La conquête de la vicomté par Raimond V, comte de Toulouse, accomplie en 1185 sur Bernard Aton VI, favorisa le développement des privilèges municipaux.
En 1207, au moment de l'anarchie résultant de la croisade contre les Albigeois, Nîmes se déclara pour Simon de Montfort contre Raimond VI. Chevaliers et bourgeois pillèrent les maisons du comte de Toulouse et détruisirent, près de la porte de la Madeleine, un moulin qui lui appartenait. Etienne Audemard, viguier de Raimond, fut tué par les émeutiers après le saccagement de ses immeubles. Les arènes eurent alors, comme la cité, quatre consuls nommés pour un an.
En 1209, Raimond VI put rentrer en possession de son palais, qui se trouvait dans les arènes. Mais il fut obligé de transiger avec les chevaliers et les habitants et de reconnaître l'organisation consulaire qu'ils venaient de se donner.
En 1216, Simon de Montfort imposa son autorité sans coup férir. II confirma tous les privilèges de la cité et du château et, après son départ, les comtes de Toulouse ne purent revenir qu'en les acceptant et s'engageant à ne construire aucune forteresse dans l'enceinte de la ville.

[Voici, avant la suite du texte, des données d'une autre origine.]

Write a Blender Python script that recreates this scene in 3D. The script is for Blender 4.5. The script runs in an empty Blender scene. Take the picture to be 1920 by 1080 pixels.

C'était, pour les chevaliers, la garantie de leur indépendance.
On arrive ainsi à l'année 1226 et à l'établissement, à Nîmes, du pouvoir royal. Pour ne pas y être contraints, les chevaliers consentent à céder momentanément leurs demeures aux troupes de Louis VIII.
Sceau des Chevaliers des Arènes
Quelques chevaliers les réoccupèrent par la suite, mais le consulat des arènes disparut jusqu'en 1270. L'ancien fossé de la forteresse n'est plus à ce moment qu'un égout dont les eaux croupissantes sont une cause permanente d'épidémies.
Louis IX rétablit le consulat; Jean le Bon, en 1353, le réduisit à deux membres. A cette époque, du reste, la plupart des chevaliers avaient abandonné le monument et s'étaient retirés sur leurs terres.
En 1391, Charles VI fait bâtir un château auquel sont incorporées les deux tours romaines de la porte dite d'Auguste. Les derniers chevaliers restés dans les arènes quittent alors leurs habitations, qui ne tardent pas à devenir insalubres.
Pendant tout le XVe siècle, à des intervalles plus ou moins courts, la peste sévit avec la plus grande intensité.
Au siècle suivant, la ville de Nîmes fut violemment bouleversée par la Réforme. En 1573, Saint-Jalle, chef des catholiques, avait intrigué avec un nommé Rangon, pour prendre la ville du côté des arènes par l'attaque des murs, entre la tour Vinatière et la porte Saint-Antoine. L'entreprise échoua par la faute de Rangon, qui prévint les consuls.
Les fossés des arènes avaient été comblés en 1278. Des maisons furent construites sur leur emplacement, notamment vers l'est, et l'Amphithéâtre, jusqu'à la Révolution de 1789, est resté l'un des quartiers de Nîmes.
Le premier, Anne de Rulman a fait remarquer que les habitants du château des arènes et ceux de la ville ont vécu côte à côte, pendant des siècles, comme des populations différentes. D'abord en qualité, les uns étaient nobles, du moins pour le plus grand nombre, les autres étaient roturiers. Chaque population avait ses armoiries, celles des chevaliers était :
« un crocodile ou coleuvre sans ailes, à quatre pieds, enchaîné à une palme et, en icelle, un chapelet en forme de laurier pendant et, au-dessous des deux pieds de devant dudit coleuvre, un petit rameau d'une palme avec ces deux mots escrits : coluber Neinauseusis » . (1)
La ville avait pour armes : « un taureau d'or en champ de gueules ».
En 1 535, en passant à Nîmes, François Ier accorda à la cité, par lettres patentes du mois de juin, les armoiries des arènes, qui furent « registrées au livre du conseil le 29 novembre 1536. » Elles n'ont pas varié depuis lors.
(1) A première vue, l'interprétation de Rulman paraît assez bizarre. Mais le « coleuvre » n'était pas un serpent. Les anciens y voyaient une bête mythique, très dangereuse, qu'ils supposaient dans les airs.